The figure from behind catch attention immediatelly,afterwards the suite Eve desnude and shy, still not worried with the red wavwe from behind,LOve Gauguin and this dark Eve painture is fantastic, twice.LMP

Jane Burke

I think the bold stares of both the snake and the onlooker (Adam?) in the background are challenging - the snake seems to have equal status with the humans and to be neither evil nor sneaky. Eve has a confident, sly, sidelong look - I think this Eve is a match for the devil and is only pretending to be deceived. JB.

Peter Knight

I found it hard to connect with the imagery of Gauguin, the figures in the background are disturbing, plus his progression in 8 years of his works is rapid devitation! What I find of interest is the person that is Gauguin!
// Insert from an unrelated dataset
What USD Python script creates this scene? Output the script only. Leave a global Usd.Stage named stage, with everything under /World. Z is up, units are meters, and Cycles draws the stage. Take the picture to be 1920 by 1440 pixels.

What drove him from profession to profession, and was his art an expression contentment or discomtentmemt? I supose that is the question which gave me the greatest exercise in thought. His life became,from the outside, so enriched yet was happy? Of course the next questions of what is happiness, but that is to existential for a Sunday! My partner loved the art and life of Gauguin and totally connected to the works. It has been a real area of discussion ever since.